摘要详情

ID / 提交时间

140 / 2024-04-14 20:16:06

标题

Remaining Life Prediction of High-Voltage Circuit Breakers Based on Optimized Particle Swarm-Bidirectional Long Short-Term Memory Neural Network

关键字

Keywords: Magnetic control mechanism; High-voltage circuit breaker; Gaussian filtering; Particle swarm optimization; Bidirectional long short-term memory network; Remaining life

主题及专题

6)Digital design technologies (CAE) in switchgears

状态

终稿

作者

Kunquan Chen / Qingdao University of Technology

Fengchao Wang / Qingdao University of Technology

Hongyun Li / LUXI Group

Haiming Gao / Qingdao University of Technology

Yiran Xia / Qingdao University of Technology

Yakui Liu / Qingdao University of Technology

摘要

Magnetic control mechanism high-voltage circuit breakers play a crucial role in power systems, but their long-term operation may be affected by various factors, leading to degradation and failure.

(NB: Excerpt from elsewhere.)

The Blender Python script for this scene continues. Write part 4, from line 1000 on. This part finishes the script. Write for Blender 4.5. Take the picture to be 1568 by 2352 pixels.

To better predict the remaining service life of circuit breakers, this study proposes a novel method that integrates signal processing and deep learning techniques. First, the collected current signals are smoothed using the Gaussian filtering method to reduce waveform interference, allowing for more accurate extraction of current degradation features. The time series of the health index is then reconstructed using a sliding time window. Next, the particle swarm optimization (PSO) algorithm is used to train a bidirectional long short-term memory neural network (BiLSTM), establishing a model for predicting the lifespan of magnetic control mechanism high-voltage circuit breakers. The PSO-BiLSTM model can effectively predict the degradation trend of the circuit breakers and determine their remaining service life based on a set failure threshold, providing important reference data for machine maintenance and management. Experimental results show that, compared to traditional prediction models, the proposed method offers higher prediction accuracy and reliability, providing an effective means for ensuring the stable operation and safety of power systems.